In 1895 Harvey formed his own political organization, an agitational society known as the Patriots of America.[3] The Chicago-based organization was dedicated to advancing the ideas of direct legislation and free coinage of silver through the supplying of inserts and stereographic plates on the topic to newspapers around the country.[4]
Harvey took for himself the title of "First National Patriot" as the leader of the Patriots of America organization.[5] In 1898 group claimed an implausibly large network of 250 local lodges and a circulation of 30,000 for its official organ, The Patriots' Bulletin,[5] a weekly which was originally published as The National Bimetallist.[3]
Harvey was also active in campaigning for staunch free silver advocate William Jennings Bryan in Arkansas in the election of 1896.[1] The 1896 campaign, which involved fusion of the People's Party with the Democratic Party proved catastrophic to the former organization, resulting in its widespread disintegration in the wake of Bryan's defeat.
In 1900, Harvey turned away from politics to the world of business, purchasing land five miles outside of Rogers, Arkansas, with a view to building a health resort on the site.[1] Harvey named the site "Monte Ne," which he claimed derived from the Spanish and Native American words for "mountain" and "water."[1] He built a hotel there in May 1901, expanding the operation to include two additional hotels, a tennis court, and the first indoor swimming pool in Arkansas in succeeding years.[1]
Harvey constructed a railroad spur line to connect his resort with line of the St.

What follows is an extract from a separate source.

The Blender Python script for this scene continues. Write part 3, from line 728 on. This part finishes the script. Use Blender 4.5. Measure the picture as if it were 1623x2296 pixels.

Louis and San Francisco Railroad.[1] In 1913 he also established the Ozark Trails Association to promote good roads, highway markers, and maps throughout the southwest.[1]
In his later years, as Monte Ne began to sink into debt and his health began deteriorating, he believed that human civilization was on the verge of collapse. He began making plans to build a giant obelisk, although he referred to it as 'The Pyramid'. It was to serve as a time capsule for future humans to see what society had been like at its peak.
Although some preliminary work on the Pyramid was done, Harvey became preoccupied with building an amphitheater which used up most of his funds and after the stock market crash of 1929 all work at Monte Ne ceased and the Pyramid was never constructed.
In 1932 Harvey formed the Liberty Party based on his financial theories and headed that party's ticket as candidate for President of the United States in the election of 1932. Harvey was only on the ballot in ten states[a] and polled around 53,000 votes to finish fifth overall, with 0.13 percent of the national tally or 0.80 percent of on-ballot votes. However, 30,000 of his votes came in the state of Washington alone, where he finished in third place with 4.93 percent of the statewide vote.[1]
W.H. Harvey died February 11, 1936, at Monte Ne in Benton County, Arkansas.[1] He was 84 years old at the time of his death.
Harvey's home in Huntington, West Virginia, commonly known as the Coin Harvey House, is listed on the National Register of Historic Places.